US Treasury Sanctions Chinese Officials Over the Lazarus Group Hack

Richard  |  Mar 3, 2020

The United States  Treasury’s Department, Office of Foreign Assets Control (OFAC) has sanctioned two Chinese officials and accused them of cryptocurrency laundering.  OFAC accused the two to have been in connection with a 2018 cryptocurrency exchange hack by the Lazarus Group. Moreover, the US Department of Justice indicted both of them with money laundering.

Juiadong Li and Yinyin Tian are allegedly linked to activities of the Lazarus Group. A malicious cybersecurity wing that law enforcement believe has links with the North Korean government. Following the announcement of the indictment,  Secretary Steven Mnuchin said the following:

“The North Korean regime has continued its widespread campaign of extensive cyber-attacks on financial institutions to steal funds. The United States will continue to protect the global financial system by holding accountable those who help North Korea engage in cyber-crime.”

Lazarus Group has Laundered  at least $100 million of Cryptocurrency

The separate charges by the Department of Justice indicated that the defendants have laundered over one hundred million dollars worth of crypto. Which the department of justice noted was to the advantage of rogue actors in North Korea. In fact, the department outlined that its action over the two; would underscore its role in unveiling anonymous cyber criminals regardless of their location.

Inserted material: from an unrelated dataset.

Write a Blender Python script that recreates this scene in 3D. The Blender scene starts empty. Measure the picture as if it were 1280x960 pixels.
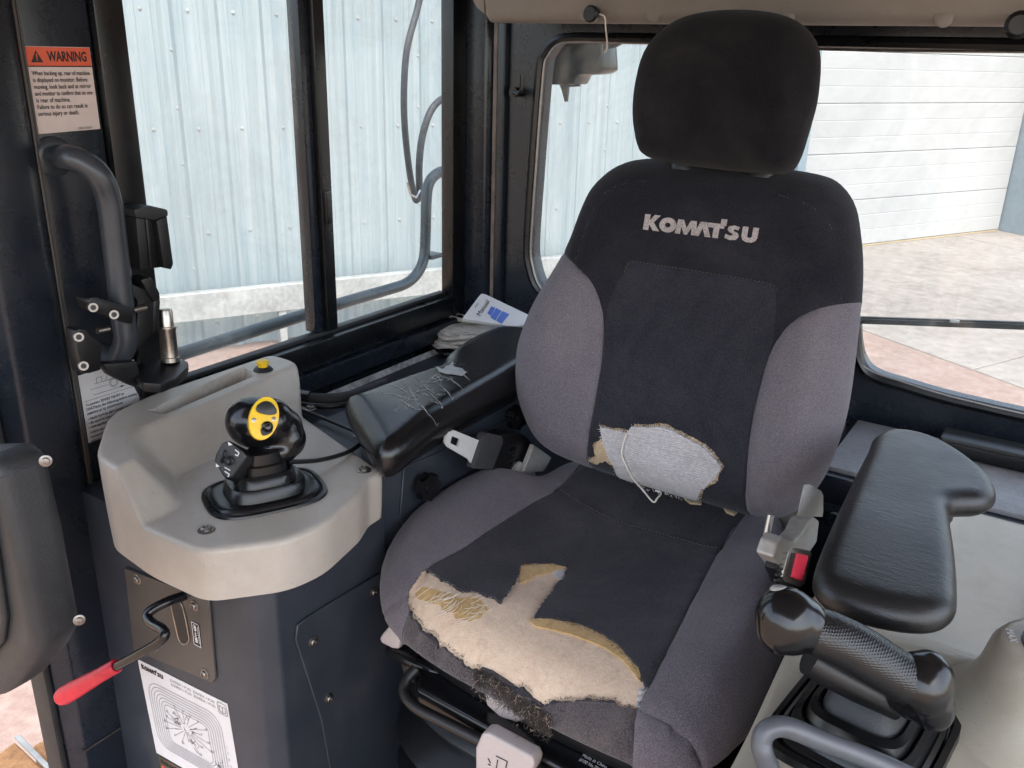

Commenting on the Department of Justice charges, Brian A. Benczkowski, an assistant attorney general commented:

"Today's actions underscore that the Department will pierce the veil of anonymity provided by cryptocurrencies to hold criminals accountable, no matter where they are located.”

The indictment alleged how the North Korean hacker’s group stole at least $250 million worth of digital currency.  During the hack, the indictment notes Tian and Li were able to make away with $100 million worth of crypto. Additionally, the hacker’s group is also responsible for a couple of other cryptocurrency exchange hacks; including the cyber-attack of a South Korea exchange back in November 2019. In which they stole at least $48.5 million worth of digital assets.